### WORK REQUIRED
Scan the entries below. List each line with "scene".

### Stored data
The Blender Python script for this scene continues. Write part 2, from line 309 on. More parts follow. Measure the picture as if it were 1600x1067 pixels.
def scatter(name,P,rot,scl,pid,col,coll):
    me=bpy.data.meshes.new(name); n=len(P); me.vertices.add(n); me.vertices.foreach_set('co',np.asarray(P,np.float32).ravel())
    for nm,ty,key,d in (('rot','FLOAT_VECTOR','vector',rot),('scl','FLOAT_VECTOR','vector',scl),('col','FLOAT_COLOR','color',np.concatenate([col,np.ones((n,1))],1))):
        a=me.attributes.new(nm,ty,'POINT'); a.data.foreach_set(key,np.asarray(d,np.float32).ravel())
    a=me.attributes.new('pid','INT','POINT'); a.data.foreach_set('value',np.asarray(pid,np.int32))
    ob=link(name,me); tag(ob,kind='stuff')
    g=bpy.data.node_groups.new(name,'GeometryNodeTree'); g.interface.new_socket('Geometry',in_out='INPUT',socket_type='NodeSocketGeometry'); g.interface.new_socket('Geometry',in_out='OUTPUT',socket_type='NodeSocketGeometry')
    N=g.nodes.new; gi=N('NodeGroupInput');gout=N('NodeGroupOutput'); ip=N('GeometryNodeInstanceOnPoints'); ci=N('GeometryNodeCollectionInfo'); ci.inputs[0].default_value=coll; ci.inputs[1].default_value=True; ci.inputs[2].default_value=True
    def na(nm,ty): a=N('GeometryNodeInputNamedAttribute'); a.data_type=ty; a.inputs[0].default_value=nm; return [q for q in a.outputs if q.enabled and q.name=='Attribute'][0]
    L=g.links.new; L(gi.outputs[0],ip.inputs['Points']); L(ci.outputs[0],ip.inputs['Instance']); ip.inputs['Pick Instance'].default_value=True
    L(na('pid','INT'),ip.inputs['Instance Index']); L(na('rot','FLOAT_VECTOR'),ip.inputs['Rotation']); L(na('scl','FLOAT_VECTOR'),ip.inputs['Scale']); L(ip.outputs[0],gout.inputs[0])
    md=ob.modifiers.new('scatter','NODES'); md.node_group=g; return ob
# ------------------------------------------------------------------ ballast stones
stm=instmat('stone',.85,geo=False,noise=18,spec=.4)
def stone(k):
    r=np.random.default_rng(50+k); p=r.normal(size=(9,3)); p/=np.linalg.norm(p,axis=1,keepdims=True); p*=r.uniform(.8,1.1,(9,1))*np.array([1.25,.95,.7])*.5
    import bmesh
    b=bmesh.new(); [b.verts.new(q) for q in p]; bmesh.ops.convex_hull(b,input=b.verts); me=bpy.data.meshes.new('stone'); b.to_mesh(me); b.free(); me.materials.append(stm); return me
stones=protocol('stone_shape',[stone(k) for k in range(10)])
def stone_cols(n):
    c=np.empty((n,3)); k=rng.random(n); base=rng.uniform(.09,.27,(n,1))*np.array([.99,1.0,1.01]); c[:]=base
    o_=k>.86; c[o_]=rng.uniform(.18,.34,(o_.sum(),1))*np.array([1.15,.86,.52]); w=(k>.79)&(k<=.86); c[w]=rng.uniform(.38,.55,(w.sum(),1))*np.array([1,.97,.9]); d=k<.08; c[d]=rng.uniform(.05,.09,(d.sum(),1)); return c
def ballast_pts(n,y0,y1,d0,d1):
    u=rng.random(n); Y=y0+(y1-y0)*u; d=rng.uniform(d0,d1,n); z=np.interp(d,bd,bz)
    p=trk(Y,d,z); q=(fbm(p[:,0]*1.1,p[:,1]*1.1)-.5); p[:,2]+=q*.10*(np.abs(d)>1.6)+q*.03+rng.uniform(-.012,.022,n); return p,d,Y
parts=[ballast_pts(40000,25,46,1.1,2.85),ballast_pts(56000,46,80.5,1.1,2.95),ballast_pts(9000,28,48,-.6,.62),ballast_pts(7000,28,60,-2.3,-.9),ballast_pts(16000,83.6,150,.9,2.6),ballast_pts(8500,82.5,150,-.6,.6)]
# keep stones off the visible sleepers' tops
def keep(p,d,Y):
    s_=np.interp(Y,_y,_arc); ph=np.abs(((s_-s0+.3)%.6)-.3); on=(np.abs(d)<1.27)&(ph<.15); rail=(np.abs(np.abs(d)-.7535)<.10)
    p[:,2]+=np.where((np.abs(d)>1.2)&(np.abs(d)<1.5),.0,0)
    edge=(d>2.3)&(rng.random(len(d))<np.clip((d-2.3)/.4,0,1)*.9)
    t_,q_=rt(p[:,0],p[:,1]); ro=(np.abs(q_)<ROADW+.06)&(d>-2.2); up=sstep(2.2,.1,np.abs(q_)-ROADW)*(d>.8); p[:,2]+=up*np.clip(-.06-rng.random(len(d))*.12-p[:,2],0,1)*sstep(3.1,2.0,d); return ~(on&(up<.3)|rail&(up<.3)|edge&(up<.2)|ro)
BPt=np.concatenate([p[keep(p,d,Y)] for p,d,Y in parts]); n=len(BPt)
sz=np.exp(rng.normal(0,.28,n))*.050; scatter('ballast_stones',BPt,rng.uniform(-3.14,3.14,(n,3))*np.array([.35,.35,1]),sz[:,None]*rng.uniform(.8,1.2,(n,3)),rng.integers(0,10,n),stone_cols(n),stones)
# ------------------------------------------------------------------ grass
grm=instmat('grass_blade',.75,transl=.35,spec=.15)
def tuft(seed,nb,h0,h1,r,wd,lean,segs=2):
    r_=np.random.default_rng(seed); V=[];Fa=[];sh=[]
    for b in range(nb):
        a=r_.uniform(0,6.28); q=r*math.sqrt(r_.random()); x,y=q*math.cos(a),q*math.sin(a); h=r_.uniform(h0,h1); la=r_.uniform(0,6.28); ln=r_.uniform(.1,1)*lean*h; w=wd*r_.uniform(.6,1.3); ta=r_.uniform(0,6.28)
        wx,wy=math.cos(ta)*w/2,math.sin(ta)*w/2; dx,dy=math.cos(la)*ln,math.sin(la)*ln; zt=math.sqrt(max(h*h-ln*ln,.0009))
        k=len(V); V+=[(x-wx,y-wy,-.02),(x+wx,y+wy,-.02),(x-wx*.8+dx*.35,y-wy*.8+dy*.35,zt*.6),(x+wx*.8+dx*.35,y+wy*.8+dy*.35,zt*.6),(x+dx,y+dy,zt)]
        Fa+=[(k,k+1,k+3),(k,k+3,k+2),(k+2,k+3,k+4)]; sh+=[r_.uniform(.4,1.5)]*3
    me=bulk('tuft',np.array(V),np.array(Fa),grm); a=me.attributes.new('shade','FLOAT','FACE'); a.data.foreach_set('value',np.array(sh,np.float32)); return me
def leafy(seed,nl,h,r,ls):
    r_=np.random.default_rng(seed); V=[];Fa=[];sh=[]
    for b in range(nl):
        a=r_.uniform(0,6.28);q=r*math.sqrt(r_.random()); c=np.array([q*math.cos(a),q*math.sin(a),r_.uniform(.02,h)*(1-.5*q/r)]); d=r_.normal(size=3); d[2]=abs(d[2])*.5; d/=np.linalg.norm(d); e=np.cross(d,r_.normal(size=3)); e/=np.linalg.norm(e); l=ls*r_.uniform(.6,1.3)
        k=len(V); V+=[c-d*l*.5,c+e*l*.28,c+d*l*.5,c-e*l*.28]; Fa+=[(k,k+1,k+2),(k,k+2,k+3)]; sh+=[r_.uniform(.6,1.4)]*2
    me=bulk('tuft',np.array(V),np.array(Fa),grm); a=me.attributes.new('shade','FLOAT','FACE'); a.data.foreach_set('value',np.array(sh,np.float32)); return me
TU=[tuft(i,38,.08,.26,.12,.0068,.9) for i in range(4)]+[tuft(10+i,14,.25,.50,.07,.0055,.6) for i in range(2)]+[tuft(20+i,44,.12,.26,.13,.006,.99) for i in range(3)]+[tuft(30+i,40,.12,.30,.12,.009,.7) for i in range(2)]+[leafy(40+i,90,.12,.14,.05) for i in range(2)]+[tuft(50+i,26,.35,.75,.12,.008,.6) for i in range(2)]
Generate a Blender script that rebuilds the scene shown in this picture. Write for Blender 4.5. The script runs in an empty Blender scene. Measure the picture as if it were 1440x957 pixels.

### SOLUTION TO THE EXERCISE
The Blender Python script for this scene continues. Write part 2, from line 309 on. More parts follow. Measure the picture as if it were 1600x1067 pixels.
Generate a Blender script that rebuilds the scene shown in this picture. Write for Blender 4.5. The script runs in an empty Blender scene. Measure the picture as if it were 1440x957 pixels.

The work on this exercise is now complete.